On Thanksgiving, Dutch Heissler put on the best feed possible, though there wasn’t any turkey. At mail call, Jim landed a heap of mail (Betty was writing every day), and read them all on deck, one after the other once he’d put them in chronological order. There was cause for concern. In one, Betty shared news about Ruthene, a girl from Overland who liked Jim and whom Betty sometimes referenced for reasons Jim couldn’t quite fathom. He remembered one line from a letter in the summer that stayed with him still, about how “Ruthene is a friend the same as I am.” Now she was telling Jim that he “should see her now—what a figure. In fact, she is also very pretty and hasn’t lost the sparkle for you either.” Something dimmed in the wake of that line. You never knew what was going to come in a letter. Letters from home were often sugar reports, but what was this? Jim dodged a bullet in that letter, and in the next two letters of his chronological journey, she still signed off that she “liked him lots.” But it was no better. Then it got better all of a sudden because Betty was also now making plans to come to New York with Jim’s mother at Christmas. She told him in one letter, and then confirmed as much in the letters that followed. She’d bought a new red coat. She was no longer going to Tunetown. She was visiting Jim’s parents. He stopped worrying about Ruthene.

Gallagher’s news was less welcome. His mother had been out singing with a gang his aunt Peggy pulled together, the Looney Band, and they’d been at an old-age home when she’d had a stroke. She was still able to walk somewhat, but they’d made a decision to acquire a wheelchair for her. So now there was this to worry about, on top of what the war would do to his brothers. His brothers Frank and Joe were already in the Army, and his oldest brother, Tom, was waiting to be called. He was 1-A, a Selective Service Act classification that meant he was available for military service, and had decided to wait on the draft since he was already thirty years old and working now as an accountant. “I hope that draft board don’t call Tom,” John wrote home. “I think three out of one family is plenty.” His next-oldest brother, Charlie, had one son, and another baby on the way. He was 3-A, officially deferred from service because of hardship to dependents, and struggling with the pressure to enlist. You were damned if you did, and damned if you didn’t. They’d wanted one of the boys home with their mother, as opposed to having all five of them yanked into the service, and Charlie was the heir designate.

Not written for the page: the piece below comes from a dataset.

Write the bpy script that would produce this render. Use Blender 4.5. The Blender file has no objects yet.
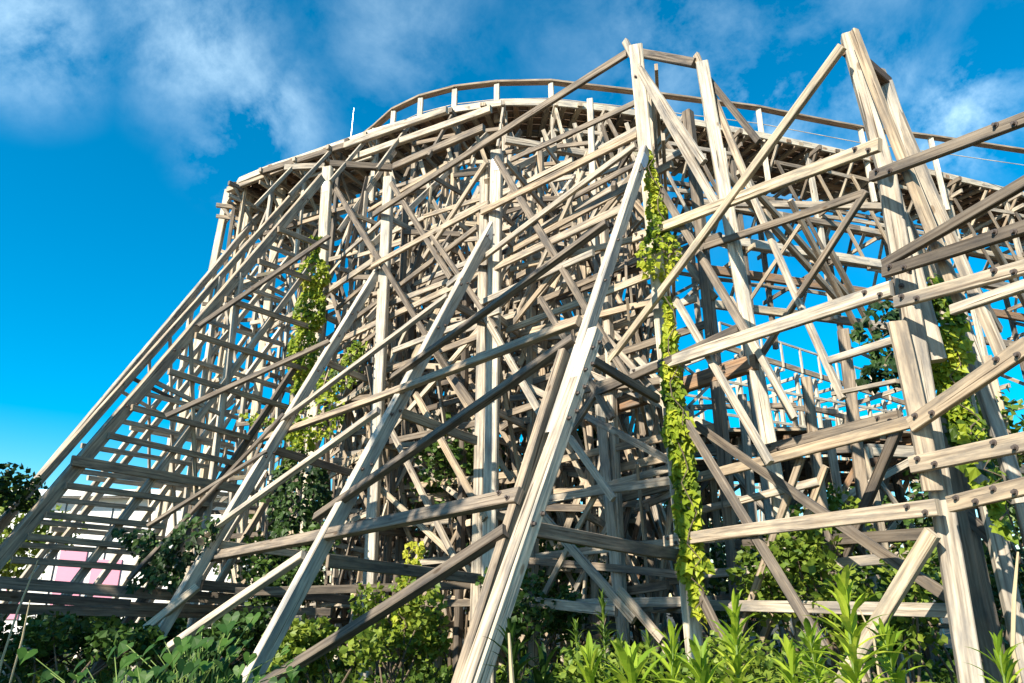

Back home at the moment, the country celebrated Thanksgiving as the war production board was considering a 50 percent cut in everyone’s annual cocoa ration. Housewives were turning to gelatin to make two pounds of spread with one pound of butter. In New York, a fourteen-year-old boy was home on Lexington Avenue after a three-day trip to Canada, where he’d tried to enlist in the armed forces. And a “rich, suave, exciting and moving tale” was about to debut at the Hollywood Theater in New York. Free French supporters paraded down Fifth Avenue and lofted their flag inside the theater, where they sang the “Marseillaise.” It was as much a patriotic rally as the debut of a movie that Warner Bros. had hurried into the theater as coupling on the Allied invasion of North Africa. At 8 p.m. in New York, while Plunkett slept, the curtain was drawing open on the world premiere of a new movie starring Humphrey Bogart and Ingrid Bergman called Casablanca.